Yasin AKTAY
Katar operasyonunun bütün İslam dünyasını derinden etkileyecek daha büyük bir hareketin ilk adımı olduğunu söylemiştik, en büyük hedefinin de S. Arabistan olduğunu… Genel yayın yönetmenimiz İbrahim Karagül çok daha açık yazdı. Bölgede aslında iki yıldır devam etmekte olan ve adım adım ilerlemekte olan bir “İslam iç-savaşı projesinin” hayata geçirilmesi olarak adını koydu. Karagül’ün yazısındaki uyarıları herkesin dikkatle okumasını tavsiye ediyorum.
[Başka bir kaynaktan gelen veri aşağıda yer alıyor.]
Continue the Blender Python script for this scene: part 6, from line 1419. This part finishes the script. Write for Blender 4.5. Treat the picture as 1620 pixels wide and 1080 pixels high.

“Son birkaç yıldır hep bu büyük hesap için alt hazırlıklar yapılıyor… Adım adım bir felaketin geldiğini görüyoruz... Acil bir müdahale yapılamazsa, S. Arabistan ve Körfez ülkelerinin de Suriyeleşeceğini, bütün kutsalların ayaklar altına alınacağını, Türkiye’nin de bu büyük felaketten ağır yaralar alacağını düşünüyorum. Tanklar Kâbe’ye dayanmadan yapacağımız çok şey var. Yeter ki, işin vahametini kavrayalım…” diyor Karagül.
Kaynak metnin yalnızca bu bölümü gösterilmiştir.